Step 7: Release with Collection Drops

“Because our clothes are all made in New York in the Garment District, our costs are more expensive than if you outsourced to another country. Roughly, to do this kind of production run of, say, 50 shorts, it would cost around $4,000. That’s from nothing to having 50 finished shorts with trims and everything. So that is reflected in the cost on our e-commerce site, our main source of revenue.”

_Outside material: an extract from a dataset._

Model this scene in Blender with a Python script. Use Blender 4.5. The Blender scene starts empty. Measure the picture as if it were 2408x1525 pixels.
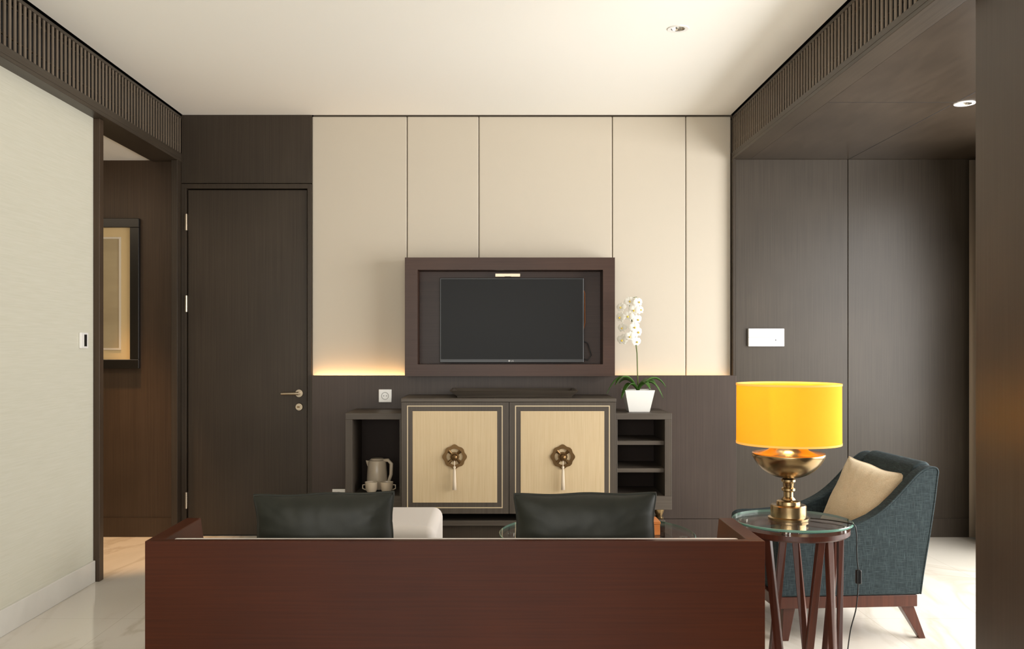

Step 8: Marketing and Delivery

“When I was at Parsons, I screen-printed a shirt for a friend. I didn’t want to just deliver it in a plastic bag, so I stopped in the dollar slice pizza place across from my apartment. I asked if I could buy a box—that classic pizza box with green and red writing—so I delivered her shirt, hot and crispy, in a pizza box. That became the packaging for my brand and all our orders are shipped in pizza boxes. Get creative with this part.”

Step 9: Social Media

“My social media strategy was to give the product to all my friends. I wanted to approach it like, ‘I have this cool thing and I think you’ll want it too.’ I never ask anyone to post or pay anyone. They just organically love the product. Fortunately, since I work in marketing, my friends have amassed big followings on social platforms.”

The most recent drop from Jaw x Jawshop is a covetable tie-dye long-sleeved tee based on a nostalgic top Jaw found in a beachside surf shop in Delaware. Emblazoned with “I love you” in both English and Mandarin, the tee is a shout-out to the Chinese American factory workers in the Garment District who have helped Jaw literally and metaphorically build this brand. This collection has since sold out.

“I found two mentors: one in marketing and one in fashion,” Jaw says. The skills of sourcing and producing clothes were taken directly from working at Proper Gang. The skills of marketing and social media were taken from working at By Babba. “We’re giving people a story behind their clothes.”